En collaboration avec Pierre Tremblay, professeur à la même école, M. Morselli vient de publier une étude sur le sujet dans le journal scientifique Criminology. Les chercheurs s'intéressent particulièrement aux facteurs liés à la «réussite criminelle». «Un manque de contrôle de soi et une gestion performante des contacts sont deux facteurs qui expliquent pourquoi certains contrevenants se font plus d'argent que d'autres», dit Carlo Morselli. Ceux qui réussissent le mieux sont impliqués dans des «crimes de marché» comme le trafic de drogue. Le vol et la fraude semblent moins payants.
L'étude des professeurs Morselli et Tremblay a été menée auprès de 220 délinquants en tous genres: voleurs de sacs à main, fraudeurs du fisc, vendeurs de drogue, etc. Incarcérés dans cinq pénitenciers du Québec, ces criminels ont été répartis en deux catégories: ceux ayant commis des «crimes de marché» et ceux ayant perpétré des «crimes lucratifs de prédation» tels une fraude ou un vol.
Les résultats révèlent que le manque de contrôle de soi est un trait de caractère dominant chez les voleurs et les fraudeurs. «Plus ce comportement est présent chez eux, plus élevés sont leurs revenus criminels», indique Carlo Morselli. Pour les vendeurs de drogue, cependant, il n'y a pas de lien direct entre le manque de contrôle de soi et les bénéfices financiers. «Ce trait de personnalité a toutefois un impact sur leur aptitude à gérer leurs affaires et, incidemment, sur leurs revenus», précise le chercheur qui explique la «réussite criminelle» par une habitude à prendre des risques et une capacité de penser et de réagir rapidement. «Exactement comme un homme d'affaires», ajoute-t-il.

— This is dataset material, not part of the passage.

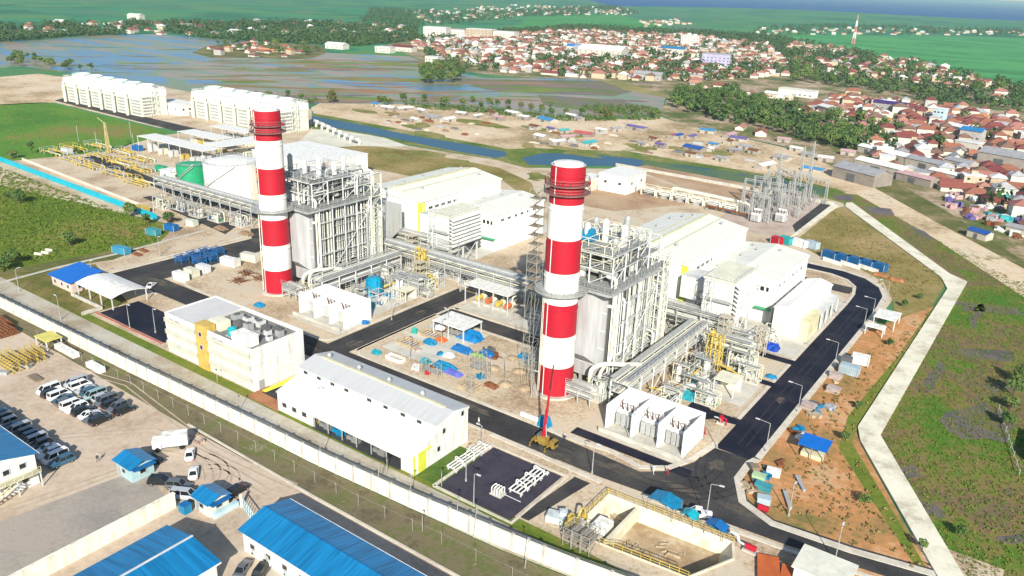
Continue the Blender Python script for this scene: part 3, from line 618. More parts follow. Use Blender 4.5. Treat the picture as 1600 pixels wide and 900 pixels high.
# ------------------------------------------------------------ heat recovery boilers
CASE=ribbed('boiler_casing',(.38,.38,.385),'X',1.4,.5,.25)
CASEY=ribbed('boiler_casing_side',(.52,.52,.49),'Y',1.1,.5,.4)
def boiler(label,seed):
    rnd=random.Random(seed)
    t=thing('recovery_boiler',label,'boiler',(-88,164,0),'heat recovery boilers')
    b=MB(); b.box(-97,-79.6,152,176,2.5,26); part('casing',b,CASE,t)
    b=MB()
    for x in (-96.6,-91,-85.5,-80):
        for y in (152.4,158,164,170,175.6): b.box(x-.3,x+.3,y-.3,y+.3,0,2.5)
    part('support_legs',b,GREY,t)
    # stiffeners of the front wall
    for z in (6,10.5,15,19.5,24):
        b=MB(); b.box(-97.2,-79.5,151.75,152,z,z+.3); part('wall_stiffener',b,LGREY,t)
    b=MB(); b.add([(-93,149,9),(-83,149,9),(-83,149,24),(-93,149,24),(-95,152,6),(-81,152,6),(-81,152,25.5),(-95,152,25.5)],[(0,1,5,4),(1,2,6,5),(2,3,7,6),(3,0,4,7),(0,3,2,1)])
    part('outlet_duct',b,CASE,t)
    b=MB(); b.add([(-96,176,4),(-80.5,176,4),(-80.5,176,25),(-96,176,25),(-93,195,9.5),(-84,195,9.5),(-84,195,18),(-93,195,18)],[(0,1,5,4),(1,2,6,5),(2,3,7,6),(3,0,4,7),(4,5,6,7)])
    part('inlet_duct',b,CASEY,t)
    b=MB(); b.box(-79.6,-79.45,152.3,175.7,3,25.8); part('dark_side_panel',b,DGREY,t)  # dark panel behind the riser pipes so the gaps between them read dark
    # vertical pipes on the +X side
    y=152.7
    while y<174.5:
        r=rnd.choice((.16,.2,.26,.34)); b=MB(); z0=rnd.choice((3,4,5,7)); z1=rnd.choice((24.5,25.5,26,22)); d=.75+r
        b.pipe([(-79.6,y,z0),(-79.6+d,y,z0+.6),(-79.6+d,y,z1-.6),(-79.6,y,z1)],r,7); part('riser_pipe',b,rnd.choice((PIPE,PIPE,LGREY,WHITE)),t); y+=rnd.uniform(.75,1.35)
    for z in (9,14,19):
        b=MB(); b.box(-79.4,-78.2,160,175,z,z+.1); b.rail([(-78.2,160,z+.1),(-78.2,175,z+.1)],1.1,2,.07); part('side_gallery',b,GALV,t)
    # pipe racks against the wall lower down
    for k in range(7):
        z=3+k*.9; b=MB(); yy=rnd.uniform(153,158); b.pipe([(-78.3,yy,z),(-78.3,175,z),(-78.3,175,z+rnd.uniform(1,5))],.14,6); part('feed_pipe',b,rnd.choice((PIPE,GALV,CREAM)),t)
    # big deck round the top
    b=MB(); b.box(-99.2,-77.2,148.5,178,26,26.18)
    b.rail([(-99.2,148.5,26.2),(-77.2,148.5,26.2),(-77.2,178,26.2),(-99.2,178,26.2),(-99.2,148.5,26.2)],1.2,1.6,.09)
    part('top_deck',b,mat('deck_grating',(.30,.31,.30),.6,var=.2,scale=2),t)
    b=MB()
    for y in (150,155,160,165,170,175,178): b.beam((-99,y,25.6),(-77.3,y,25.6),.5)
    b.beam((-77.3,148.6,25.55),(-77.3,178,25.55),.6); b.beam((-99,148.6,25.55),(-77.3,148.6,25.55),.6)
    for y in (152,160,168,176): b.beam((-77.4,y,25.4),(-79.6,y,23.4),.25)
    part('deck_beams',b,GREY,t)
    b=MB(); b.frame([-97,-91,-85,-79],[152,158,164,170,176],[26,29.6,33.2],.3,True); part('top_steelwork',b,LGREY,t)
    for z in (29.6,33.2):
        b=MB(); b.box(-97,-79,153,168 if z>30 else 175,z,z+.12); b.rail([(-97,153,z+.1),(-79,153,z+.1),(-79,168 if z>30 else 175,z+.1)],1.1,1.8,.08); part('upper_deck',b,MATS['deck_grating'],t)
    for yy,zz,r in ((156,28.3,1.05),(163,28.0,.85),(170,28.0,.75)):
        b=MB(); n=12
        b.cyl((-95,yy,zz),(-81,yy,zz),r,n=14); 
        b.cyl((-95.8,yy,zz),(-95,yy,zz),r*.5,r,14); b.cyl((-81,yy,zz),(-80.2,yy,zz),r,r*.5,14); part('steam_drum',b,PIPE,t,smooth=False)
    for xx,yy,h in ((-94,157,39),(-90.5,159.5,37.5),(-87,162,38.5),(-83.5,165,37),(-93,168,36.5),(-86,171,37.5),(-81.5,157,36)):
        b=MB(); b.cyl((xx,yy,29.7),(xx,yy,33.4),.28,n=8); b.cyl((xx,yy,33.4),(xx,yy,h-.4),.8,n=12); b.cyl((xx,yy,h-.4),(xx,yy,h+.3),.8,.35,12); part('silencer',b,rnd.choice((LGREY,GALV,WHITE)),t)
    for k in range(34):
        x0=rnd.uniform(-97,-79.5); y0=rnd.uniform(153,175); z0=rnd.uniform(27,29); pts=[(x0,y0,26.3),(x0,y0,z0+rnd.uniform(1,6))]
        x1=x0+rnd.uniform(-6,6); x1=max(-97,min(-79,x1)); pts+=[(x1,y0,pts[-1][2])]
        y1=max(152,min(176,y0+rnd.uniform(-8,8))); pts+=[(x1,y1,pts[-1][2]),(x1,y1,27)]
        b=MB(); b.pipe(pts,rnd.choice((.16,.22,.3)),6); part('steam_pipe',b,rnd.choice((PIPE,LGREY,GALV,WHITE,GREY,DGREY)),t)
    b=MB(); b.frame([-96,-93,-88,-82,-80],[153,156,161,167,172],[29.7,31.5,33.2,35.2],.16,True); part('top_braces',b,rnd.choice((GALV,CREAM)),t)
    for k in range(9):
        b=MB(); x,y=rnd.uniform(-95,-81),rnd.uniform(153,174); z=rnd.choice((26.2,29.75,33.3)) if y<166 else rnd.choice((26.2,29.75)); s_=rnd.uniform(.8,1.9); b.box(x-s_,x+s_,y-s_*.7,y+s_*.7,z,z+rnd.uniform(.9,2.0)); part('valve_cabinet',b,rnd.choice((LGREY,WHITE,GALV,GREY,CREAM)),t)
    b=MB(); b.pipe([(-80.5,152.5,28.5),(-78.2,152.5,28.5),(-78.2,152.5,21.5),(-79.6,152.5,21.5)],.42,8); part('bypass_pipe',b,WHITE,t)
    b=MB(); b.pipe([(-78.4,153.6,25),(-78.4,153.6,7.8),(-78.4,149.3,6.6),(-78.4,148.6,5.2),(-78.4,148.6,.6)],.4,8); part('drain_pipe',b,CREAM,t)
    # steelwork standing over the hot end
    b=MB(); b.frame([-98.5,-93.5,-88.5],[178.5,184,189.5],[0,5,10,15,20,25,29],.26,True); part('hot_end_steelwork',b,rnd.choice((CREAM,LGREY)),t)
    for z in (19.9,24.9):
        b=MB(); b.box(-98.5,-88.5,178.5,189.5,z,z+.1); b.rail([(-98.5,178.5,z+.1),(-88.5,178.5,z+.1),(-88.5,189.5,z+.1)],1.1,1.7,.08); part('hot_end_deck',b,MATS['deck_grating'],t)
    for k in range(34):
        x0,y0=rnd.uniform(-97.5,-88),rnd.uniform(178.5,189); z0=rnd.choice((20.3,25.3)); z1=z0+rnd.uniform(.8,5.5); x1,y1=max(-98,min(-88,x0+rnd.uniform(-7,7))),max(178.5,min(189.5,y0+rnd.uniform(-9,9)))
        b=MB(); b.pipe([(x0,y0,z0-5),(x0,y0,z1),(x1,y0,z1),(x1,y1,z1),(x1,y1,z0)],rnd.choice((.14,.2,.3,.4)),6); part('hot_end_pipe',b,rnd.choice((PIPE,LGREY,GALV,WHITE,CREAM)),t)
    for k in range(16):
        y0=rnd.uniform(171,177.5); z1=rnd.uniform(8,27); b=MB(); b.pipe([(-76.6,y0,.5),(-76.6,y0,z1),(-79.4,y0,z1)],rnd.choice((.14,.2,.28)),6); part('hot_end_riser',b,rnd.choice((PIPE,LGREY,GALV,CREAM)),t)
    # outer columns and galleries along the pipe side
    b=MB()
    for y in (153,158,163,168,173): b.beam((-77.4,y,0),(-77.4,y,26),.28)
    for z in (6.5,11.5,16.5,21.5): b.beam((-77.4,153,z),(-77.4,173,z),.2)
    for i,z in enumerate((1.5,6.5,11.5,16.5)): b.beam((-77.4,153+5*i,z),(-77.4,158+5*i,z+5),.14)
    part('outer_columns',b,LGREY,t)
    for z in (6.5,11.5,16.5,21.5):
        y0=rnd.uniform(153,160); b=MB(); b.box(-78.6,-77.3,y0,y0+rnd.uniform(7,12),z,z+.08); part('gallery_deck',b,GALV,t)
    # stair tower at the hot end
    b=MB(); b.frame([-79.4,-76.2],[173,177.4],[0,3.2,6.4,9.6,12.8,16,19.2,22.4,26,29.4],.2,True); part('stair_tower',b,CREAM,t)
    for i in range(8):
        b=MB(); y0,y1=(173.4,177) if i%2 else (177,173.4); z=3.2*i
        for k in range(8):
            u=k/8; b.cb(-77.8+(.6 if i%2 else -.6),y0+(y1-y0)*u,z+3.2*u,1.0,.45,.08)
        b.beam((-77.8+(.6 if i%2 else -.6),y0,z),(-77.8+(.6 if i%2 else -.6),y1,z+3.2),.3); part('stair_flight',b,GALV,t)
    # control cabin and fans on the gallery
    b=MB(); b.box(-96.5,-92.5,170,174.8,29.8,32.4); part('analyser_cabin',b,WHITE,t)
    b=MB(); b.cyl((-90,153.8,26.2),(-90,153.8,28.4),.9,n=12); b.box(-92.5,-87.8,154.6,155.6,26.2,27.6); part('blowdown_vessel',b,LGREY,t)
    return t
bo2=boiler('towering grey recovery boiler wrapped in pipes behind the rightmost chimney',3)
bo1=boiler('towering grey recovery boiler wrapped in pipes behind the leftmost chimney',5)
bo1.location=(-88+UX,164,0)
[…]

Gestion performante des réseaux
La «réussite criminelle» dépend également de la manière dont les personnes réalisent leurs activités, notamment au travers des liens qu'elles établissent. En effet, en analysant les données recueillies sur une période de trois ans, les chercheurs ont observé que les contrevenants impliqués dans les crimes de marché se font plus d'argent lorsque leurs réseaux sont composés de gens qui ne se connaissent pas. «Cette approche permet à la personne de se positionner comme courtière entre des gens sans lien les uns avec les autres et limite les possibilités de se faire repérer», note M. Morselli.
Les travaux des professeurs Morselli et Tremblay prouvent que le crime peut parfois être payant alors que la littérature scientifique portait à croire le contraire. «On présumait que les gains étaient minimes et à court terme sans même avoir fait de recherches sur le sujet. C'est toute la question de la dissuasion qui est remise en cause», soutient Carlo Morselli.
Une rencontre déterminante
Engagé par l'Université en 2001, ce jeune professeur de 35 ans s'intéresse à la «réussite criminelle» depuis ses études à l'Université McGill. «J'ai rencontré Pierre Tremblay en 1989, à l'occasion d'un cours qu'il était venu donner sur le sujet. J'ai eu la piqûre!» relate Carlo Morselli. Cette rencontre avec le professeur Tremblay est déterminante: le spécialiste renommé de la sociologie criminelle deviendra son directeur de thèse.
Doctorat en poche et honneurs en prime, Carlo Morselli est aussitôt recruté comme professeur par l'UdeM. Membre du corps professoral de l'établissement depuis seulement trois ans, il a déjà permis à une dizaine d'étudiants aux cycles supérieurs d'obtenir leur diplôme.